Notre jeunesse veut un pays "normal" !
C'est démoralisant pour un jeune de mon pays de toujours vivre en situation de précarité, tourner en rond et croupir dans cette prison des jours qui se ressemblent. Encore faut-il que ce dernier sache bien se mettre à distance, calmer sa colère, refouler son désespoir et montrer que tout va s'arranger avec le temps si les autres tentent vraiment de lui tendre la main. L'assister... le réconforter. Ces autres qui le fuient pourtant chaque matin parce qu'ils le considèrent comme inutile à lui-même et à sa société.
Dur, très dur quand on n'a qu'un café pour lieu de loisirs, un marché aux puces pour usine de travail et un quartier où tout marche à l'envers pour point de chute. Dur, d'autant plus que, dans l'autre côté de la rive de cette misère, la course malhonnête de beaucoup de nos "faux nantis" vers le profit est engagée en permanence afin de faire exactement le contraire de ce que vit ce jeune dans sa chair: nager dans l'opulence. En effet, le vocabulaire de l'amertume qui vient des bas-fonds de notre société s'étoffe, se colore du gris et prend du gras au fil des années. On dirait que l'Algérie fabrique des déprimés qui ne savent guère où donner de la tête. Derrière la glace sans teint qui la borde, on ne voit malheureusement que des nervures de la brume. Et toutes les dégradantes épithètes y passent.
Bref, la jeunesse a honte de s'être fait avoir de la sorte, servant uniquement de jouet qui distrait des élites capitulardes et comble les vides de leur piètre gouvernance. Crier, ne pas s'arrêter de crier à l'heure présente son ras-le-bol est légitime. Dire que rien ne va, sinon, tout va mal et que ça va péter un jour ou l'autre si l'on n'y prend pas garde est lucide.
Et puis, sommes-nous sûrs de ne pas être passés à côté de la plaque des challenges de notre époque, en sacrifiant cette jeunesse-là ? Ne portons-nous pas tous la responsabilité de cet énorme gâchis ? La société algérienne de nos jours est-elle par exemple capable d'accoucher des géants révolutionnaires comme ceux de novembre 1954, d'un génie comme Kateb Yacine, une référence comme Abdelkader Alloula, une intelligentsia forte, solidaire et engagée ? Pas sûr ! Or, tout aurait été plus simple, plus clair et plus logique si on avait déjà associé nos jeunes aux grandes décisions qui concernent la nation. Il se passe, à vrai dire, quelque chose d'irrémédiablement pitoyable chez nous. En plus d'avoir négligé tous les secteurs (culture, économie, éducation, etc.), nos gouvernants ont pratiqué une politique sociale dispendieuse mais sans effets réels sur le quotidien de nos compatriotes. Observons bien comment des milliards sont gaspillés récemment pour rien dans des plans ANSEJ sans utilité ni pour les jeunes eux-mêmes, ni pour le contribuable, encore moins pour la société ou l'Etat.
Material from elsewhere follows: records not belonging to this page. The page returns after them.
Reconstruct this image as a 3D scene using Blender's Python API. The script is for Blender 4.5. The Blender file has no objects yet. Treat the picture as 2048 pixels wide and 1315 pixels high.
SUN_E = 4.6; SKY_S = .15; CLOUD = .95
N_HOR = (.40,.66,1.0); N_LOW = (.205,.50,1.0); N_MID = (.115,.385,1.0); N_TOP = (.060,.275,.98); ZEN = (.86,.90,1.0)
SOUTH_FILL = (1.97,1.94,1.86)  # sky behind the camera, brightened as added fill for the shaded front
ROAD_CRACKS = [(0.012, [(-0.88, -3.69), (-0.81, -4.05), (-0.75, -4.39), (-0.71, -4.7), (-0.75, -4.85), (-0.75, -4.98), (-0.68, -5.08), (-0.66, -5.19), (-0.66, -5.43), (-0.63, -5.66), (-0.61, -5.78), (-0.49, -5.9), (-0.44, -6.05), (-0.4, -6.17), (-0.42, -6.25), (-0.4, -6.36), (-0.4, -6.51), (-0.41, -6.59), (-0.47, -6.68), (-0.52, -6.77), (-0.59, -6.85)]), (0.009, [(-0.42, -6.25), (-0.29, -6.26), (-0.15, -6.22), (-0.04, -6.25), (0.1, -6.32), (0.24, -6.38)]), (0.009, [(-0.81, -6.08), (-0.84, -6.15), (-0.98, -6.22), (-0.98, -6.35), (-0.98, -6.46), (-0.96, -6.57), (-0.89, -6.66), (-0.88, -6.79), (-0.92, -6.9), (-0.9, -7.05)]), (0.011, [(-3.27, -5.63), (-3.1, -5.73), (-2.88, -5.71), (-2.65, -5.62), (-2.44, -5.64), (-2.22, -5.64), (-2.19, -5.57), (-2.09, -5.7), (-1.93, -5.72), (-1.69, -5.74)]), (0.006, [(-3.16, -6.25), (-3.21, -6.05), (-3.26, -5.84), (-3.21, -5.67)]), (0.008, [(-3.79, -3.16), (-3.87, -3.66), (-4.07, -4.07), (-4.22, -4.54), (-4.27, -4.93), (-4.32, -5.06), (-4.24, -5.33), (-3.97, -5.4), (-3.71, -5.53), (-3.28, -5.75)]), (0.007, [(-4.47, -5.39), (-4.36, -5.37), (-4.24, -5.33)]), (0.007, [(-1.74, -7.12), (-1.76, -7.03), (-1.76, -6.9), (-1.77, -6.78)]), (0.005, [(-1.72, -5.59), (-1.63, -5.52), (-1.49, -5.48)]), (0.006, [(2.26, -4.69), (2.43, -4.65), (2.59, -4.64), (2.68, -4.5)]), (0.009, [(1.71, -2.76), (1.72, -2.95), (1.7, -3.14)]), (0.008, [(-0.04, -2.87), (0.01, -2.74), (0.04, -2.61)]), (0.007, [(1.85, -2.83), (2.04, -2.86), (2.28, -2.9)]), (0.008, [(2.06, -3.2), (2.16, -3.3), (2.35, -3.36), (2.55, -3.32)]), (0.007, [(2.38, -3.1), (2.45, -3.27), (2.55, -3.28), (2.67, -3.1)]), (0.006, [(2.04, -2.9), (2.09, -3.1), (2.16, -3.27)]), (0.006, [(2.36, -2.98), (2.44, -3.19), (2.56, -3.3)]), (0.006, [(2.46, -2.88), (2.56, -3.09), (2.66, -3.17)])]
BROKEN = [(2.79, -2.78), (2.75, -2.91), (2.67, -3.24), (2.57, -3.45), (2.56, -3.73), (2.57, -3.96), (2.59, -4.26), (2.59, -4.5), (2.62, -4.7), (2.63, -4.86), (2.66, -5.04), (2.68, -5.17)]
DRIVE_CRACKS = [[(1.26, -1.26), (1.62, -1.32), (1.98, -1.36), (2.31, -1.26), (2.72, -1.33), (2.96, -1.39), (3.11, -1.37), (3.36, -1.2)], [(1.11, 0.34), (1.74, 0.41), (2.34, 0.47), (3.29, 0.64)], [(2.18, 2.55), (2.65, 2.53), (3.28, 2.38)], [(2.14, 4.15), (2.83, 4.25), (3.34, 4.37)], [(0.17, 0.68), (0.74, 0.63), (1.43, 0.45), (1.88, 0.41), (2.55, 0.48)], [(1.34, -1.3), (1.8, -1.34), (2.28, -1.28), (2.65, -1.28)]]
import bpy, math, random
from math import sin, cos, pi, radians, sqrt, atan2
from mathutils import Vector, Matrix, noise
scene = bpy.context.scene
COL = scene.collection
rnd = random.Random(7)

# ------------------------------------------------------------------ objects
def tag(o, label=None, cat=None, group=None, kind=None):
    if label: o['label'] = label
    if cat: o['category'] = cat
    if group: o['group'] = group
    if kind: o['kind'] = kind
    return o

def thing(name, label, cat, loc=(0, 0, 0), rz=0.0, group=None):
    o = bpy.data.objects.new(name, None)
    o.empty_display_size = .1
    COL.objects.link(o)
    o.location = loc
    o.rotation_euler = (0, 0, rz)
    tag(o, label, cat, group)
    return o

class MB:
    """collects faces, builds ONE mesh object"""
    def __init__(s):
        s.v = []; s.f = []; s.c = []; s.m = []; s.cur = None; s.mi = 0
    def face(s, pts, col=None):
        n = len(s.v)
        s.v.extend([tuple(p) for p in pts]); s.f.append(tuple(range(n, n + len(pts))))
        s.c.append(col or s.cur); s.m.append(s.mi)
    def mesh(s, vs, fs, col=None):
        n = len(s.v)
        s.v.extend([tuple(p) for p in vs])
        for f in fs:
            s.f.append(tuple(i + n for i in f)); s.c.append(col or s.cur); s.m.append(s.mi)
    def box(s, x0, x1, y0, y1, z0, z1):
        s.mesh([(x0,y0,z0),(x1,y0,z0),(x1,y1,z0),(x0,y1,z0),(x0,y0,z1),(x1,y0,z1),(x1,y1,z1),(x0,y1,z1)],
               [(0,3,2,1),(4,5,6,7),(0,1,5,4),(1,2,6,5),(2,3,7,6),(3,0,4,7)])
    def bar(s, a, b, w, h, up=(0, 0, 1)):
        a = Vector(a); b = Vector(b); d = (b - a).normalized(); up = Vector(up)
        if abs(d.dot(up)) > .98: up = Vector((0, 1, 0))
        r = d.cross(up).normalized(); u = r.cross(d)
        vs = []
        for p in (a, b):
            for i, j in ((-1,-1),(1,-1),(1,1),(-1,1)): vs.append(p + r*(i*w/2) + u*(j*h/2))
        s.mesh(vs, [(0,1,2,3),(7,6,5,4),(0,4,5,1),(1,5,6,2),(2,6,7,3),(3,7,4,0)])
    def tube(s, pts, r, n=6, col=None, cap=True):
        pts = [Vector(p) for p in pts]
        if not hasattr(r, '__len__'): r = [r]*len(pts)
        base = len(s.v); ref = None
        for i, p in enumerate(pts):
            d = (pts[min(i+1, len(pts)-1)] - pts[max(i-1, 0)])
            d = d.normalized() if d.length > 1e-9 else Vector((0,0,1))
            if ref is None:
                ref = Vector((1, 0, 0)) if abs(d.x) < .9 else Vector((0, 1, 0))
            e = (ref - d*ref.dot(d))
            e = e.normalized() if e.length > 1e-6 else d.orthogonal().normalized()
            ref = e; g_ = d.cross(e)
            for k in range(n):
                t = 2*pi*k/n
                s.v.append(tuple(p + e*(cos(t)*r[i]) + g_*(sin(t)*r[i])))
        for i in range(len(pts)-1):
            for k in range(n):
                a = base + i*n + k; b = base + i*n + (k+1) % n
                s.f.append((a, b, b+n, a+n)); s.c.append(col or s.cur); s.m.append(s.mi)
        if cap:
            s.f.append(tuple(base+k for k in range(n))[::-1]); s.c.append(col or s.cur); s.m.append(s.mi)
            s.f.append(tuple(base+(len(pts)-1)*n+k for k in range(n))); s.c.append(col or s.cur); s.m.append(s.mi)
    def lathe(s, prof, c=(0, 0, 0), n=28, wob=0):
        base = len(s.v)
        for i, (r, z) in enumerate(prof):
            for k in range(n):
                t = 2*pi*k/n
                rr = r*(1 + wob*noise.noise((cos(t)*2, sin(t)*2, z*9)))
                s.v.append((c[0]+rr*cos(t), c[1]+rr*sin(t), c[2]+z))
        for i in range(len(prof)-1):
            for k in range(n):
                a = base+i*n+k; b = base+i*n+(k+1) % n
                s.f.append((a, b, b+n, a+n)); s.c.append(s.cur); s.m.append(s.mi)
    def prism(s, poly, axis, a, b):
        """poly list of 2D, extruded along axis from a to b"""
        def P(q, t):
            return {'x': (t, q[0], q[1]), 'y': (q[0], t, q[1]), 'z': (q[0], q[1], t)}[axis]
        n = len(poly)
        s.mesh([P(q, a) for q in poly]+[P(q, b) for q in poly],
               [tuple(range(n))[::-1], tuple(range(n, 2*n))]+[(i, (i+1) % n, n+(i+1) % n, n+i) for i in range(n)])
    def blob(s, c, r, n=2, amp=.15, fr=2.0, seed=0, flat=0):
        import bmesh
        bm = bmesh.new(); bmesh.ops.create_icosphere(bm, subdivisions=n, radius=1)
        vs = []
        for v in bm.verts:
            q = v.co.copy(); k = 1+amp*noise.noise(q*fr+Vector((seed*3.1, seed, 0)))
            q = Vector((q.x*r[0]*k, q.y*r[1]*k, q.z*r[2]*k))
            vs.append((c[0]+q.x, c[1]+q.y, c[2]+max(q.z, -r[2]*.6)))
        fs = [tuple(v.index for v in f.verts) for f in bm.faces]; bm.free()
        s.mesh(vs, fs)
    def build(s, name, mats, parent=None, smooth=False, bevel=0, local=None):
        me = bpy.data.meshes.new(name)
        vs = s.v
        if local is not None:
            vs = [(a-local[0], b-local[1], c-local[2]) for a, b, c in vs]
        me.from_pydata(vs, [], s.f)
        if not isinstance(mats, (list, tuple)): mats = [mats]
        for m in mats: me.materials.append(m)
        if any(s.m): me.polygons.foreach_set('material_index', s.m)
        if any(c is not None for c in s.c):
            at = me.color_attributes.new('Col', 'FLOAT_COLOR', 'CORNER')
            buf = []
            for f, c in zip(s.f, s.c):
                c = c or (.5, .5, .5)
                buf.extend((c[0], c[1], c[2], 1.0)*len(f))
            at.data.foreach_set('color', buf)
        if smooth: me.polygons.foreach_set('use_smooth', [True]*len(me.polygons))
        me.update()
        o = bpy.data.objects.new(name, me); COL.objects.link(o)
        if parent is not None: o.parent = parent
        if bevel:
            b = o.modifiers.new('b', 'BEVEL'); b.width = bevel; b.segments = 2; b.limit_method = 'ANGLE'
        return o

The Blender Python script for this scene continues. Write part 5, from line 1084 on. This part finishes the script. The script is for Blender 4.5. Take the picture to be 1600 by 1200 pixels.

C'est comme si on oublie que l'insertion sociale n'est pas seulement une affaire de moyens et de sous mais surtout d'éducation et de prise de conscience. Aucun centime ne doit normalement sortir des caisses du Trésor public si on ne sait pas là où il va ni comment il devrait être exploité. C'est le principe de la rationalité qui devrait présider à l'élaboration des plans sociaux et non pas les visées électoralistes étriquées et à courte durée.